Looking at the gulf in talent between the Flyers and a team like the Capitals or Blackhawks, no amount of character or heart in the world is enough to close that gap. Talent always wins out. Character only gives the edge between teams that are fairly evenly matched. The Flyers are icing Brayden Schenn, Wayne Simmonds, and Sam Gagner when the Blackhawks are sending out Artemi Panarin, Artem Anisimov, and Patrick Kane. The Capitals are trotting out Nick Backstrom, Justin Williams, and Andre Burakovsky. Is RJ Umberger supposed to match Marcus Johansson?  That is the difference between teams that contend, and teams like the Flyers. We can love the hard work guys like Read and Raffl put in, but the sentimentality has to go. They simply are not good enough to support stars like Giroux and Voracek. The Flyers lose because their offense is easy to stop. Stopping Giroux means you stop Voracek, which means you stop the Flyers.

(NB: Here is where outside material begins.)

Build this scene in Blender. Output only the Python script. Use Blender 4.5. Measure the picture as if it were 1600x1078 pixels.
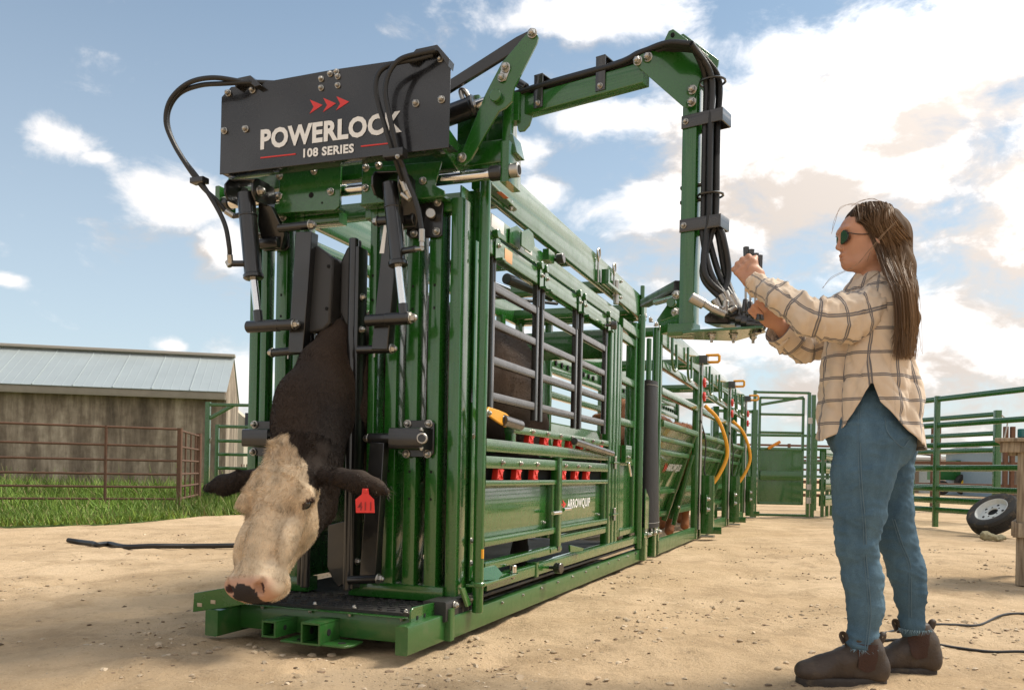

I hate to write a team off just 12 games into the season, but does anyone honestly believe that the team has the talent to find the consistency required to pick up 85 points in their next 70 games, especially in this division? Unless some serious changes are made to the personnel that finished 7th worst in the league last season, this team is going nowhere this year. It has been more and more of the same for years now. The best I personally am hoping for, is that they stay relatively healthy, and some players play well enough to convince teams to trade for them at the deadline. There is a lot of dead wood on this team that must be shed. Until that happens, don’t expect much from this team.